Il y’a en Kabylie, là est le véritable problème une volonté profonde de changement de structures des collectivités locales, avec partage des pouvoirs selon la règle d’un Etat central avec des prérogatives régaliennes et nationales : défense, affaires étrangères, justice, finances, police. Aux régions des pouvoirs exécutifs élus, compétents, l’éducation, la santé, l’économie, la culture, la police locale, avec les moyens et les compétences nécessaires. Il s’agit donc de régionalisation et non de régionalisme lequel existe dans les allées du pouvoir, d’autonomie régionale utile à la participation des habitants à l’intérieur d’un cadre où ils partagent le même langage, le même parcours historique, les mêmes intérêts économiques.
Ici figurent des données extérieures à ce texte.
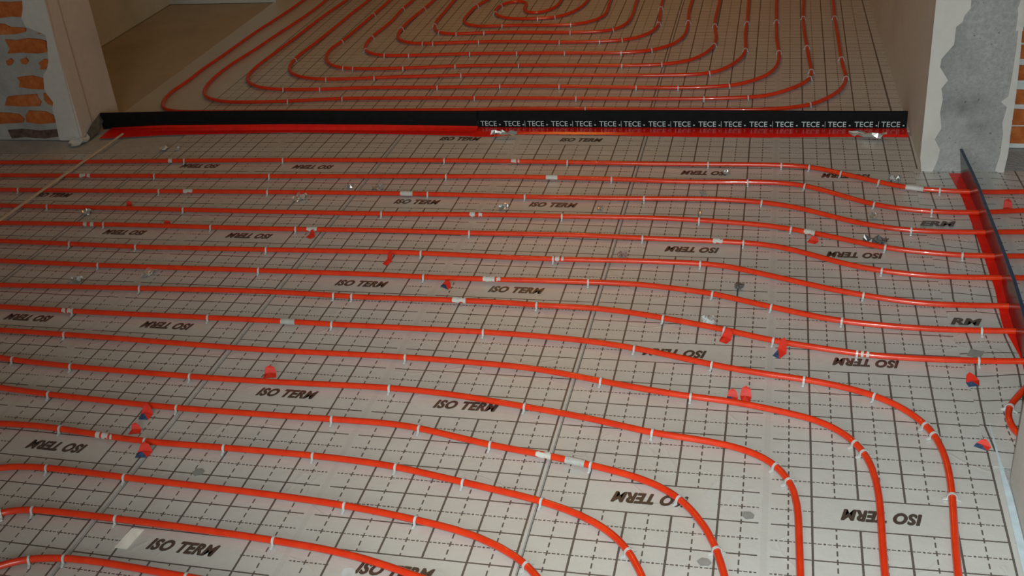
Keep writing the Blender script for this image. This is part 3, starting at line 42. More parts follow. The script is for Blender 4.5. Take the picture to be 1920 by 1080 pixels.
CLIPS = [[1,-2.4272,1.8575,0.057],[1,-2.006,1.8782,0.036],[1,-1.3436,1.8965,0.015],[1,-0.8617,1.8952,-0.014],[1,-0.3396,1.8956,0.019],[1,-0.0788,1.8946,-0.064],[1,0.0196,1.8808,-0.27],[1,0.1278,1.8311,-0.512],[1,0.2509,1.7633,-0.476],[1,0.4408,1.7061,-0.114],[2,-2.4814,1.7082,0.033],[2,-1.9997,1.7249,0.036],[2,-1.2973,1.7502,0.036],[2,-0.6749,1.7515,-0.035],[2,-0.1934,1.7462,0.033],[2,0.0028,1.7209,-0.389],[2,0.2249,1.5869,-0.438],[2,0.3987,1.5442,-0.092],[3,-2.9921,1.5561,0.023],[3,-2.3893,1.5712,0.032],[3,-1.9474,1.5846,0.024],[3,-1.3245,1.5956,0.002],[3,-0.9628,1.5902,-0.005],[3,-0.5408,1.5957,0.031],[3,-0.1403,1.5843,-0.203],[3,0.3242,1.4058,-0.127],[4,-2.7761,1.4187,0.007],[4,-2.2123,1.4214,0.001],[4,-1.4471,1.4284,0.023],[4,-0.803,1.4426,0.007],[4,-0.3402,1.4389,-0.08],[4,-0.043,1.3911,-0.307],[4,0.2389,1.2839,-0.293],[4,0.4568,1.2494,-0.046],[5,-2.461,1.2871,0.017],[5,-2.039,1.2899,0.002],[5,-1.7175,1.293,0.026],[5,-1.0947,1.3023,0.007],[5,-0.5122,1.3002,-0.037],[5,-0.191,1.2883,-0.095],[5,0.2189,1.1359,-0.242],[6,-2.5068,1.1339,-0.019],[6,-2.2455,1.1287,0.001],[6,-1.7631,1.1395,0.025],[6,-1.2204,1.1502,-0.013],[6,-0.7783,1.1405,0.01],[6,-0.3161,1.1426,-0.084],[6,0.1592,0.9868,-0.269],[7,-2.3116,0.9923,-0.001],[7,-1.7291,0.9976,0.008],[7,-1.1668,0.9957,-0.019],[7,-0.6446,1.0034,0.008],[7,-0.2675,0.9605,-0.287],[7,-0.0976,0.8999,-0.342],[7,0.0938,0.8404,-0.198],[7,0.4537,0.8218,0.048],[8,-2.0815,0.8538,0.034],[8,-1.4185,0.8611,-0.041],[8,-1.3583,0.859,-0.021],[8,-0.7758,0.8556,-0.043],[8,-0.398,0.8137,-0.253],[8,-0.2237,0.7657,-0.307],[8,-0.0901,0.7224,-0.26],[8,0.1263,0.6787,-0.147],[8,0.4271,0.6727,0.052],[9,-2.2303,0.6998,-0.012],[9,-1.767,0.6999,0.003],[9,-1.3642,0.6971,-0.014],[9,-0.9009,0.6943,-0.022],[9,-0.461,0.6493,-0.224],[9,-0.2476,0.5902,-0.265],[9,-0.0108,0.5435,-0.192],[9,0.16,0.4874,-0.506],[9,0.27,0.3766,-1.096],[9,0.2851,0.3402,-1.253],[9,0.3006,0.1216,-1.629],[10,-2.1785,0.5679,-0.027],[10,-1.0898,0.5454,-0.017],[10,-0.5302,0.485,-0.225],[10,-0.2926,0.4399,-0.124],[10,0.1042,0.2887,-1.025],[10,0.1215,0.2535,-1.201],[11,-2.26,0.4225,-0.106],[11,-2.0586,0.4067,-0.054],[11,-1.675,0.3937,-0.023],[11,-1.0893,0.3964,-0.021],[11,-0.7086,0.3517,-0.169],[11,-0.3734,0.2793,-0.188],[11,-0.0778,0.1818,-0.887],[11,-0.0486,0.1313,-1.192],[12,-2.0439,0.2699,-0.079],[12,-1.6415,0.2483,-0.025],[12,-1.1981,0.245,0.001],[12,-0.9573,0.2321,-0.187],[12,-0.7611,0.1868,-0.204],[12,-0.504,0.1374,-0.237],[12,-0.2881,0.0409,-0.778],[12,-0.1973,-0.1125,-1.245],[13,-1.9184,0.1255,-0.087],[13,-1.6569,0.1017,-0.043],[13,-1.4347,0.0993,-0.005],[13,-1.1923,0.0948,-0.041],[13,-0.9711,0.0763,-0.157],[13,-0.793,0.0403,-0.205],[13,-0.596,-0.0044,-0.284],[13,-0.3813,-0.1409,-0.975],[14,-1.8593,-0.0302,0.001],[14,-1.6365,-0.041,-0.052],[14,-1.049,-0.0738,-0.109],[14,-0.8684,-0.1005,-0.177],[14,-0.5906,-0.2097,-0.733],[15,-1.8769,-0.2021,0.514],[15,-1.8023,-0.1817,0.085],[15,-1.5784,-0.1848,-0.035],[15,-1.1709,-0.2069,-0.08],[16,-1.7103,-0.3371,0.304],[16,-1.6297,-0.3236,0.064],[16,-1.3192,-0.3404,-0.082],[17,0.4724,0.4724,-1.925]]
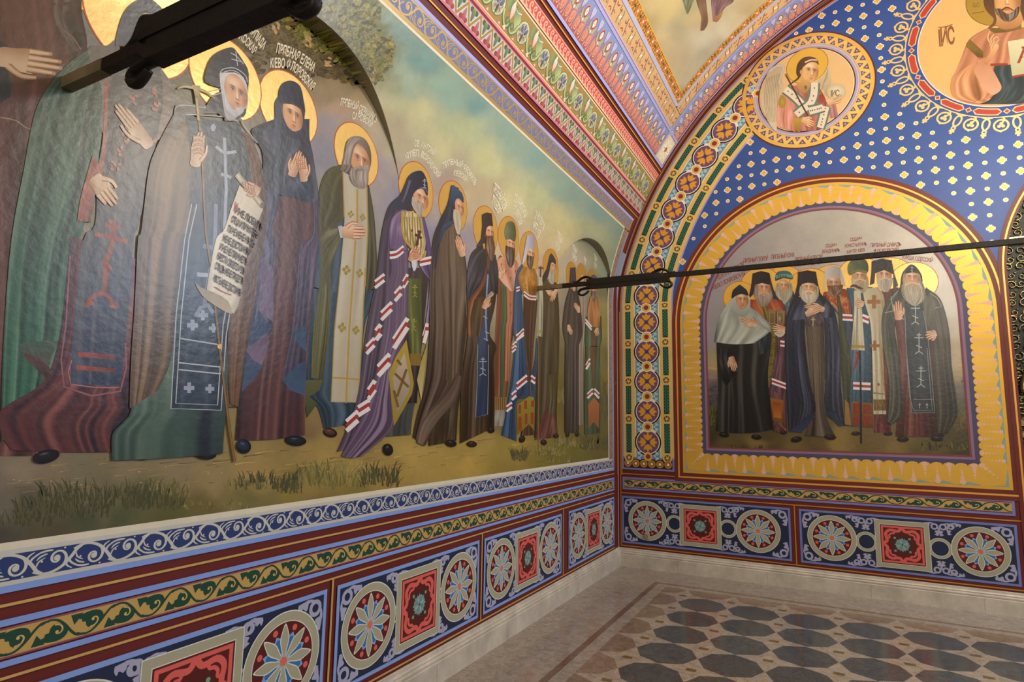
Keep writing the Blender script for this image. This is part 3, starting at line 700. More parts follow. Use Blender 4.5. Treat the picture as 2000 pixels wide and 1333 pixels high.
for i, (c0, lab) in enumerate([(-4.49, 'nearest rosette panel of the left wall, cut off by the bottom of the photo'), (-3.05, 'large rosette panel on the left wall, second from the camera'), (-1.61, 'rosette panel on the left wall between the second panel and the one at the corner'), (-.135, 'narrow looking rosette panel on the left wall next to the corner')]):
    x1 = c0 - .034; x0 = c0 - 1.44 + .036 + (.0 if i < 3 else .06)
    w_ = x1 - x0; m = (x0 + x1) / 2
    els = [('r', m - .434 * w_ / 1.37), ('k', m), ('r', m + .434 * w_ / 1.37), ('s', m - .216, .045), ('s', m + .216, .045)]
    panel('ornamental_panel', x0, x1, els, WL, lab, cl=.16)
for x0, x1, els, lab in [(.04, 1.785, [('r', .33), ('k', .901), ('r', 1.477), ('s', .63, .092), ('s', 1.184, .092)], 'rosette panel with red square knot on the back wall next to the corner'),
                         (1.865, 3.575, [('r', 2.146), ('k', 2.725), ('r', 3.307), ('s', 2.437, .092), ('s', 3.013, .092)], 'rosette panel on the back wall at the right edge of the photo')]:
    panel('ornamental_panel', x0, x1, els, WB, lab, cl=.16, LB='6f7cc2')
# ---- back wall fillets
b = Art(); GB = rgb('c78a34', .4)
for z in (.222, .802, 1.0165): b.rect(.025, z - .0055, 3.62, z + .0055, GB, 10)
b.rect(.022, .222, .033, 2.9, GB); b.rect(1.819, .222, 1.830, .8, GB); b.rect(.662, 1.0165, .672, 1.2, GB)
LIL2 = rgb('7a7cc0')
b.frame(.048, .842, 3.575, .980, .020, LIL2); b.frame(.048, 1.066, .640, 1.21, .02, LIL2)
tag(build('trim_4', b, WB, .0025, M_WALL), kind='structure')
s_ = Art(); s_.rect(.070, 1.088, .618, 1.188, rgb('3c1418'))
for k in range(6): cx = .115 + k * .0915; s_.ell(cx, 1.138, .042, .042, G('c08f3c'), n=24); s_.ell(cx, 1.138, .028, .028, G('8f5f24'), n=20); s_.ell(cx, 1.138, .015, .015, rgb('e8d8b8'), n=14)
tag(build('bead_row', s_, WB, .003, M_WALL), 'row of six small gold discs at the foot of the arch border', 'painted border')

# ================================================================= arch border of the back wall
SE = SAPEX * 2 - 1.21
root = empty('arch_border', (.3, -.01, 1.21), label='wide painted arch border of purple roundels and green rods on the back wall', cat='painted border')
b = Art(); LP = rgb('9b93cf'); CR = G('e2c070'); TEAL = rgb('1f5a50'); SKY = rgb('6f93a4')
E1 = 6.32
b.rect(1.0, .035, 9.6, .048, GB, 220); b.rect(1.19, .050, 9.6, .066, LP, 220); b.rect(1.21, .066, E1, .640, CR, 160); b.rect(1.19, .640, E1, .656, LP, 160)
b.rect(1.21, .205, E1, .495, rgb('f0e4c4'), 160); b.rect(1.21, .213, E1, .487, SKY, 160)
build('border_ground', b, WA, .003, M_WALL, root)
b = Art(); T0 = rgb('2f7a68')
for d0, s_0 in ((.129, 1.637), (.566, 1.643)):
    k = 0; per = .436 if d0 < .3 else .4335
    while s_0 + per * (k - 1) < 6.1:
        c0 = s_0 + per * (k - 1); b.rect(max(c0 + .055, 1.215), d0 - .031, c0 + per - .055, d0 + .031, rgb('15322f'), 12, lay=0); b.lay = 1
        for q in range(9):
            sx = c0 + .068 + q * (per - .13) / 9
            if sx < 1.22: continue
            for e in (-1, 1): b.stroke([(sx, d0 + e * .026), (sx + .022, d0 + e * .006), (sx + .04, d0 + e * .012)], .010, .006, T0, sm=3, lay=b.lay)
        b.lay = 1; k += 1
build('green_rods', b, WA, .0035, M_WALL, root)
b = Art()
for d0, s_0 in ((.129, 1.637), (.566, 1.643)):
    per = .436 if d0 < .3 else .4335
    for k in range(-1, 17):
        c0 = s_0 + per * k
        if c0 < 1.2 or c0 > 6.3: continue
        b = Art(); l = 0; b.ell(c0, d0, .052, .052, CR, n=24, lay=l); b.ring(c0, d0, .027, .034, rgb('2a1a14'), 24, lay=l + 1)
        for q in range(5): t = q * 2 * math.pi / 5; b.ell(c0 + .018 * math.cos(t), d0 + .018 * math.sin(t), .010, .010, rgb('5a3a1c'), n=8, lay=l + 1)
        b.ell(c0, d0, .016, .016, CR, n=10, lay=l + 2); build('small_rosette', b, WA, .0042, M_WALL, root)
def roundel():
    a = Art(); r = .157
    a.ell(0, 0, r * .99, r * .99, rgb('e9e0d2'), n=44); a.ring(0, 0, r * .86, r * .97, rgb('16121a'), 44, 40, 320); a.ring(0, 0, r * .86, r * .97, rgb('16121a'), 30, 120, 240)
    a.ell(0, 0, r * .84, r * .84, rgb('e9e0d2'), n=40); a.ell(0, 0, r * .80, r * .80, rgb('6e4a6c'), n=40)
    for k in range(4):
        t = math.radians(90 * k + 0); c = rgb('e0a030', .2); u = lambda x, y: (x * math.cos(t) - y * math.sin(t), x * math.sin(t) + y * math.cos(t))
        a.poly([u(.024, -.008), u(.050, -.040), u(.088, -.048), u(.078, -.020), u(.108, 0), u(.078, .020), u(.088, .048), u(.050, .040), u(.024, .008)], c, sm=3, lay=a.lay)
    a.lay += 1; a.ell(0, 0, .022, .022, rgb('3c3a80'), n=12); return a
def leafpair():
    a = Art(); c = rgb('a5c6d4')
    for e in (-1, 1):
        a.poly([(-.05, e * .082), (-.03, e * .125), (0, e * .10), (.03, e * .125), (.05, e * .082), (.02, e * .088), (0, e * .062), (-.02, e * .088)], c, sm=3, lay=0)
        a.poly([(-.012, e * .09), (0, e * .118), (.012, e * .09)], rgb('4a7f98'), lay=1)
    a.lay = 2; return a
Rd = roundel(); Lp = leafpair(); s_c = 1.379; n = 0
gr = Art()
per_s = .3435
while True:
    # the centre line gets shorter on the curve, keep the spacing even along it
    if n: 
        t_ = np.interp(s_c, _SS, _TA); k = 1.0 if s_c < 2.94 else (1 - .35 * _th1 / .46 if s_c < S0 else 1 - .35 / RV); s_c += per_s / k
    if s_c > 6.35: break
    r = Art(); q = Art(); q.put(Rd); kk = 1.0 if s_c < 2.94 else (1 - .35 * _th1 / .46 if s_c < S0 else 1 - .35 / RV)
    r.put(q, [[1 / kk, 0, s_c], [0, 1, .348]]); build('roundel', r, WA, .0042, M_WALL, root)
    gr = Art(); h = s_c + per_s / 2 / kk; gr.put(Lp, [[1 / kk, 0, h], [0, 1, .348]], lay=0)
    gr.ell(h, .348, .062 / kk, .062, rgb('f2e6c8'), n=26, lay=3); gr.ell(h, .348, .052 / kk, .052, G('ddb868'), n=26, lay=4); gr.ell(h, .348, .028 / kk, .028, rgb('8c3020'), n=18, lay=5)
    if n == 0:
        h = s_c - per_s / 2; gr.ell(h + .012, .348, .05, .05, G('ddb868'), n=26, lay=4); gr.ell(h + .012, .348, .026, .026, rgb('8c3020'), n=18, lay=5); gr.put(Lp, [[1, 0, h + .02], [0, 1, .348]], lay=0)
    n += 1; build('dividing_dot', gr, WA, .0048, M_WALL, root)

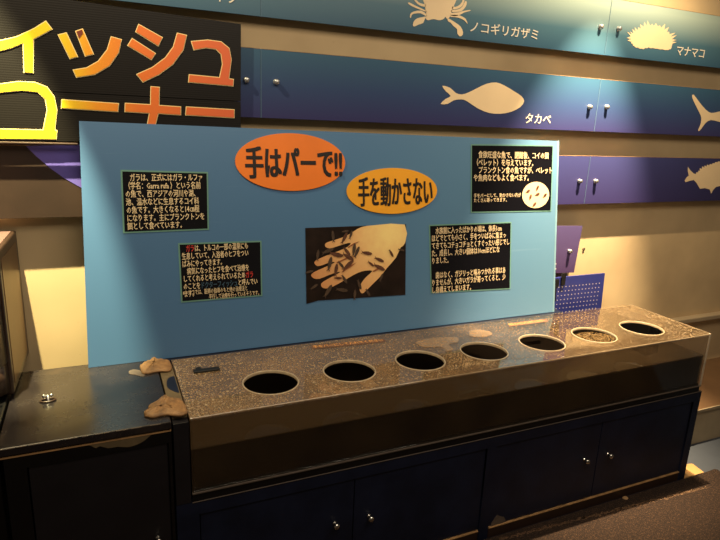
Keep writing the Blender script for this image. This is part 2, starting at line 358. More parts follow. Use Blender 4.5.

Décentraliser c’est distribuer le pouvoir vers les autorités locales, c’est décharger l’Etat de la gestion quotidiennement et laisser aux élus locaux le pouvoir de décision. La régionalisation rétablit et renforce la cohésion nationale et la cohésion sociale.
La centralisation est archaïque, paralysante, ne répond pas aux exigences de la modernité. La volonté centralisatrice ferme, résolue, totalitaire du pouvoir jacobin, a encouragé les autonomistes.
La diaspora
Les Kabyles sont dispersés, résident dans de nombreux pays du monde, s’adaptent aux conditions de vie de la nation où ils vivent. Ils conservent leur identité et leurs spécificités, renforcent leur relation avec leur terre natale. La Kabylie a besoin d’eux pour construire dans les communes, des écoles primaires libres pour inculquer à l’enfant la connaissance, son origine culturelle et la prise de conscience des valeurs historiques nécessaire au développement équilibré du futur citoyen. L’école suscite aujourd’hui un sentiment d’insatisfaction, car elle s’enlise, se fige, perds sa finalité.
Il n’est pas d’hiver qui ne finisse par céder la place au printemps, et dans les situations les plus désespérées, le sursaut qui conduira au salut est possible. La Kabylie force de contestations politiques, a la volonté et la capacité de jouer un rôle de premier plan sur la scène nationale pour conduire au changement du système politique et non à un changement dans ce système.